Many traditional approaches to mitigating noise in quantum systems primarily focus on temporal autocorrelation, which examines how noise behaves over time. While effective to some extent, these methods fall short when other types of noise correlations are present.

The research was conducted by experts in quantum physics, including Ph.D. student Alon Salhov under the guidance of Prof. Alex Retzker from Hebrew University, Ph.D. student Qingyun Cao under the guidance of Prof. Fedor Jelezko and Dr. Genko Genov from Ulm University, and Prof. Jianming Cai from Huazhong University of Science and Technology. They have introduced an innovative strategy that leverages the cross-correlation between two noise sources.

By exploiting the destructive interference of cross-correlated noise, the team has managed to significantly extend the coherence time of quantum states, improve control fidelity, and enhance sensitivity for high-frequency quantum sensing.

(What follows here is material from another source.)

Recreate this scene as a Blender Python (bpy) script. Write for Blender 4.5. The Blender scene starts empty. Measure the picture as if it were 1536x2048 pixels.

Key achievements of this new strategy include:

• Tenfold increase in coherence time: The duration for which quantum information remains intact is extended ten times longer compared to previous methods.
• Improved control fidelity: Enhanced precision in manipulating quantum systems leads to more accurate and reliable operations.
• Superior sensitivity: The ability to detect high-frequency signals surpasses the current state-of-the-art, enabling new applications in quantum sensing.

Salhov said, "Our innovative approach extends our toolbox for protecting quantum systems from noise. By focusing on the interplay between multiple noise sources, we've unlocked unprecedented levels of performance, bringing us closer to the practical implementation of quantum technologies."

This advancement not only marks a significant leap in the field of quantum research but also holds promise for a wide range of applications. Industries that rely on highly sensitive measurements, such as health care, stand to benefit enormously from these improvements.